(no title)
lulmerchant | 8 years ago
It’s harder to break out of a poverty trap than it is to live with one, but it’s much easier to stay out of one than it is to live with it. My point is that with the correct effort, people can generally break free of most of the poverty traps they find themselves in.
To speak to your last point, there generally are non-profits around who help with these sort of things, and I used some of them myself in the past. The thing that non-profits can provide so simply is the motivation and discipline required to maintain a well planned budget. Each small thing that you improve, like buying diapers in bulk, is a step towards escaping poverty, and everybody has the capacity to do those things.
mercer|8 years ago
I find 'correct effort' to rather deceptive term, because part of the problem is defining what that would be (and your example failed as a 'correct' one).
Furthermore, I'd say a cursory glance at history shows that what you're saying is not true. Slaves did not just free themselves, the working class did not just obtain the many rights all enjoy by themselves, women did not just gain voting rights and all that jazz by themselves, and all this applies to gays and the mentally disabled too.
I'm not arguing against 'correct effort', clearly many poor, slaves, women and gays fought hard. The crucial bit here is that they did so collectively, that they needed a lot of help from those who were not in their situation, and that a big part of this involved effecting political change.
I've never heard a convincing argument that somehow we're now in a completely different situation, and that somehow now the steps one can take as an individual are 'correct action', even if of course they can't hurt.
It strikes me that this focus on the individual is somehow a problem on both ends of the political spectrum. The one side devolves into perhaps too much identity politics, and the other too much into the "we'd all be fine if we just worked harder on ourselves".
Both sides, meanwhile, seem to prefer to paint the other side as being will-fully <insert shitty ism>, when I think we're all really mostly equally shitty and good, probably partly right, and really we should just be mad at the immense inequality that has left us mis-directing our anger at each other.

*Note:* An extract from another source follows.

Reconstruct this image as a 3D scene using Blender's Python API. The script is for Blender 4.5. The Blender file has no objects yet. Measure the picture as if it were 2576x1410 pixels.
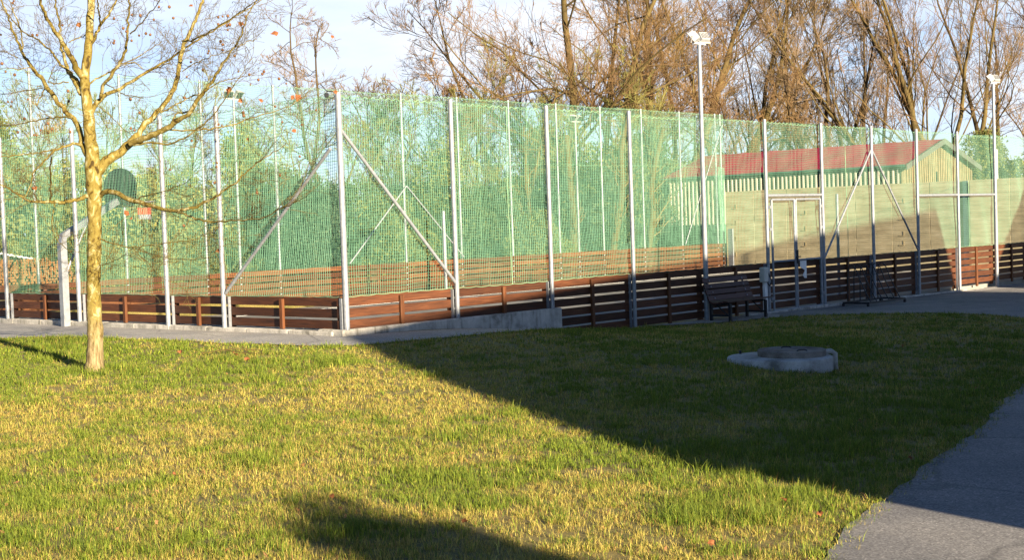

Broadly speaking, anyways.
lulmerchant|8 years ago
The correct effort is simply whatever a person can do to make incremental improvements to their lives. It’s going to be different for everybody. Psychologically, part of the reason that poverty traps are so easy to fall into is because people in poverty don’t have the luxury of indulging in much long term decision making. However some opportunity always exists, and finding an exploiting those opportunities is the only way out.
The reason there is any focus on the individual is because you can’t simply subsidize out of poverty. If you want people to get out of poverty and to stay out of poverty, then those people need to take responsibility for their own destiny. Arguably society could do a better job of giving people the tools to do that, but that doesn’t change the dynamics of the problem. The truth is that if I was in that persons shoes, I’d be living a better life than they are. Because I was, and I managed to, and those skills eventually got me completely out of poverty all together.